Jane King, mortgage adviser at Ash Ridge, said: “There is a bit of competition going on. We are definitely seeing some significant reductions in fixed rates right now and the start of new sub-4 per cent rates are a very good sign.”
Lewis Shaw of Shaw Financial Services added: “It’s not quite a rate war – yet – but with the major lenders now sharpening their pencils, we may be on the cusp of a real fight for market share. Despite ongoing global volatility, swap rates have held firm, and a base rate cut in May looks increasingly like a done deal.”
“Mortgage borrowers may be in line for more unexpected rate cuts following Donald Trump’s tariff interventions. The cost of funding mortgages has dropped, meaning lower fixed rates may be coming.”
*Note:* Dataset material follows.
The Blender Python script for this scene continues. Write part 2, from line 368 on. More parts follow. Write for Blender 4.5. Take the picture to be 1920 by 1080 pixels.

But the background to the rates falling is generally less positive. Reduction expectations are partly being fuelled by predictions that the economy could stagnate this year, which is generally bad news for people’s pay and the jobs market.
Part of the reason interest rates are expected to fall is because the Bank of England is likely to be concerned that taxes placed on imports to the US by President Trump – and China’s retaliation – could have a negative effect on the global economy, which could affect the job market.
Shaw also warned that rate cuts, coupled with some mortgage lenders easing their affordability rules to allow people to borrow more money could see property prices increase.
However, some experts have warned that the volatile global situation means drops in rates are not certain.
“Lenders are trying to strike a balance: some are reacting quickly to market shifts, and we’re seeing more borrowers switching deals mid process to lock in better offers. That’s increasing pipeline risk, and lenders will be approaching the situation carefully to avoid service level pressures.”